Romney Spokesman Erases Tweets Attacking Women


Richard Grenell, Mitt Romney’s brand new spokesperson on national security and foreign policy, has deleted hundreds of tweets in which he made condescending and sexist remarks about several women and Democratic politicians, including Hillary Clinton, Michelle Obama, and Callista Gingrich. 
The Huffington Post looks at the extent of the scrubbing: 
On Friday afternoon, Grenell still featured a link to his personal site ( on his Twitter profile, which then showed that he had tweeted 7,577 times, according to a screenshot taken Friday by The Huffington Post. By Sunday morning, Grenell’s Twitter feed only listed 6,759 tweets and his personal site is no longer available. 
MSNBC host Rachel Maddow, who’s been a target of Grenell’s tweets, pointed out that his comments about women might not go over well with voters, wondering on her show if there’s “any sign that they understand that a long, string of really nasty, sexist tweets about Callista Gingrich’s appearance might be alienating to people who might otherwise consider voting for Mr. Romney.”
Grenell offered a general apology to Politico on Friday for making fun of the Gingriches and other prominent Americans, including many women: 
my tweets were written to be tongue-in-cheek and humorous but I can now see how they can also be hurtful. I didn’t mean them that way and will remove them from twitter.

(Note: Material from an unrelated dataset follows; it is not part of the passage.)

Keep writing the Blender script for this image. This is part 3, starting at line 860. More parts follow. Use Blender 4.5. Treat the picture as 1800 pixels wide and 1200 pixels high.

I apologize for any hurt they caused.
Apart from Grenell’s reputation for harsh remarks on Twitter, he has a reputation for being difficult with the press and dedicated posts on his now defunct personal website to lampooning members of the media. From HuffPo: 
Reuters veteran Irwin Arieff told The Huffington Post that he’s “appalled to hear that the Romney campaign has hired Mr. Grenell in any capacity.” In an email response, Arieff, who worked over two decades at Reuters, including seven years covering the U.N, said he found Grenell “to be the most dishonest and deceptive press person I ever worked with.”
“He often lied, even more frequently offered half answers or withheld information that would weaken his case or reflect poorly on his ideological point of view,” Arieff said. “He was always argumentative with the press, castigating reporters for asking questions he did not like, and calling them to criticize them for writing articles he did not like.”